Настоящее же было не столь радужным. Садисткой и фурией Луизу Мари, может, и не назовешь, но сыну от нее доставалось за двоих. Он впоследствии мрачно пошутит: «Железное лютеранское сердце не знает смысла слова „прощать“». За двоих потому, что Лоретта Анна родилась, как теперь бы политкорректно выразились, с задержкой развития, и с нее, что называется, и взятки были гладки. В семь лет девочка, которую соседская детвора именовала не иначе как «полоумной Лореттой» или же просто «чокнутой», с трудом говорила и не умела даже считать, не то что читать и писать. Доставалось, впрочем, и Лоретте: о том, чтобы отправить девочку в школу, не могло быть и речи, мать взялась учить ее сама и часто срывалась. В «Тропике Козерога» писатель вспомнит, как мать с упорством, достойным лучшего применения, вколачивала в дочь арифметику. «„Сколько будет два плюс два?“ — „Пять!“ Мать лупит ее линейкой». Срывался на Лоретту и отец: умственно отсталая дочь, ничего удивительного, действовала ему на расшатанные нелегкой жизнью и алкоголем нервы. Вообще же, срывались все на всех, особенно усердствовала невоздержанная Луиза Мари, и тогда туго приходилось всем ее домочадцам без исключения.
Генри — в первую очередь. Отец, правда, старался, как мог, баловать сына. Читал ему перед сном или когда тот болел — мальчик с детства страдал сильной близорукостью, у него воспалялись глаза, приходилось даже носить темные очки. Рассказывал увлекательные истории, показывал картинки в волшебном фонаре, подарил коня-качалку (того самого Декстера), а когда Генри немного подрос, приохотил к портняжному делу, чем, впрочем, большой радости сыну не доставил. Мать же по большей части читала Генри не сказки, а нотации, делала замечания («не чавкай», «не вертись»), раздавала подзатыльники и бесконечные поручения. И в магазин сбегай, и отцу помоги, и окна вымой: подобный ритуал имел место каждую субботу. Только и слышалось: «надо», «нельзя», «не вздумай». «И не вздумай впредь отказываться от подарков, которые на Рождество раздают в твоем детском саду!» Дело в том, что один раз по доброте душевной Генри от рождественских даров отказался — он же, дескать, все равно получит подарки через два дня, в свой день рождения. Отказался — и за это заработал от матери сильный нагоняй.
Да, с сыном Луиза Мари была строга.
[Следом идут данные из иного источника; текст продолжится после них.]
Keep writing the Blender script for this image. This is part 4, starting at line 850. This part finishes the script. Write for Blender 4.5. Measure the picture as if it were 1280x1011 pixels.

Строга и далеко не всегда справедлива: заставляла работать по дому, а знакомых уверяла, что Генри «хлебом не корми, дай помочь своей мамочке». О том, что такое материнское тепло, Генри даже не догадывался, в «Моей жизни и в моем времени» он напишет, что не припомнит, чтобы мать хотя бы раз его обняла, приласкала. Угодить ей было сложно, но иногда удавалось — мужу, кстати, гораздо реже, чем сыну: Генри-старшего она не жаловала, а лучше сказать, в грош не ставила. «Какой у меня несчастный, отчаявшийся отец!» — с горечью вспоминал писатель, хотя, когда отец пил, неизменно брал сторону матери — сказывался ее непререкаемый семейный авторитет.
Отдадим, однако, Луизе Мари должное: Генри ей многим обязан. Начать с того, что она на всю жизнь приучила своего довольно беспутного отпрыска к порядку; уже упоминавшаяся Анаис Нин вспоминала, что Миллер, несмотря на богемные замашки, «ведет хозяйство, точно голландская экономка». Кроме того, свои материнские обязательства Луиза Мари выполняла неукоснительно. Водила сына в детский сад, отправила учиться в воскресную школу, заботилась о том, чтобы Генри был накормлен, хорошо (и даже модно) одет: бархатный итонский пиджачок, вязаная белая шапочка с помпоном. Исправно давала деньги на карманные расходы — при условии, естественно, что все поручения по дому выполнены в срок.